Several items are 'passed by reference' - adding to the code paths.

On success import_iovec() returned the transfer count.
Only one caller looks at it, the count is also in iter.count.

The new canonical code is:
	struct iov_cache cache;
	struct iovec *iov;
	...
	iov = iovec_import(..., &cache, &iter);
	if (IS_ERR(iov))
		return PTR_ERR(iov);
	...
	kfree(iov);

Since 'struct iov_cache' is a fixed size there is no need to pass in
a length (correct or not!).
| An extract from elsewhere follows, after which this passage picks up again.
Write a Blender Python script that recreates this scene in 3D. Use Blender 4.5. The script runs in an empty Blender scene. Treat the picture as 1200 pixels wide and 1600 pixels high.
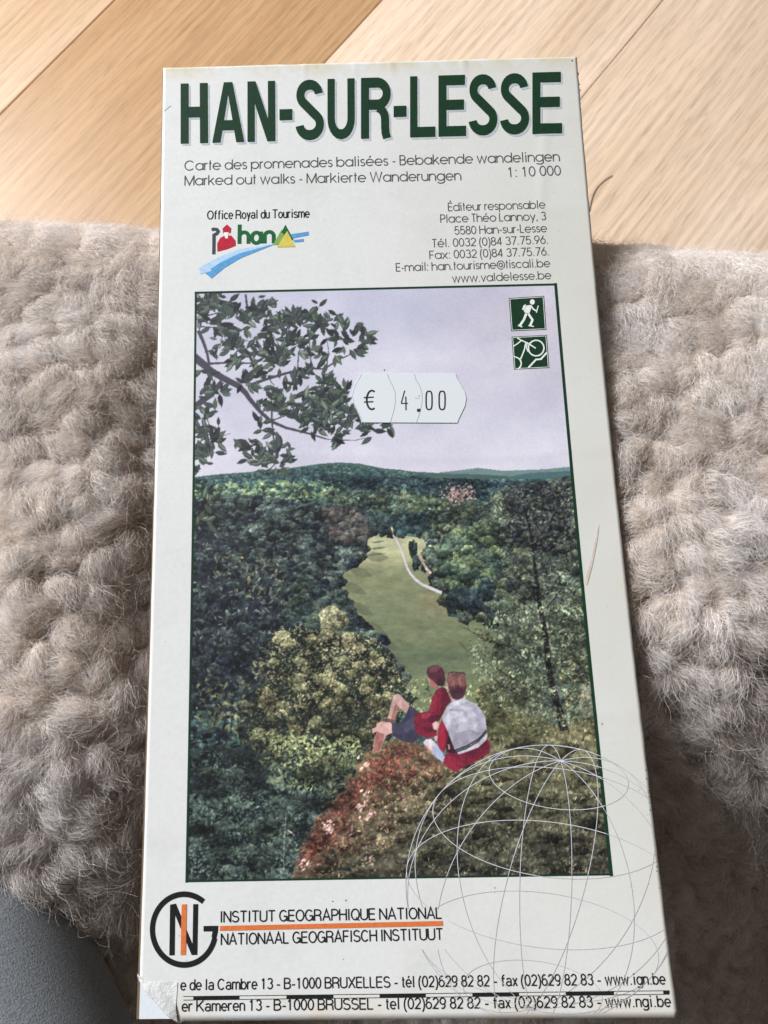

It can still be NULL (used by the scsi code).

iovec_import() contains the code that used to be in rw_copy_check_uvector()
and then sets up the iov_iter.

rw_copy_check_uvector() is no more.
The only other caller was in mm/process_vm_access.c when reading the
iov[] for the target process addresses when copying from a differ process.
This can extract the iov[] from an extra 'struct iov_iter'.

In passing I noticed an access_ok() call on each fragment.
I hope this is just there to bail out early!
It is also skipped in process_vm_rw(). I did a quick look but couldn't
see an obvious equivalent check.

Patches 1 and 2 tidy up existing code.
Patches 3 and 4 add the new interface.
Patches 5 through 10 change all the callers.
Patch 11 removes a 'hack' that allowed fs/io_uring be updated before the socket code.
Patch 12 removes the old interface.

I suspect the changes need to trickle through a merge window.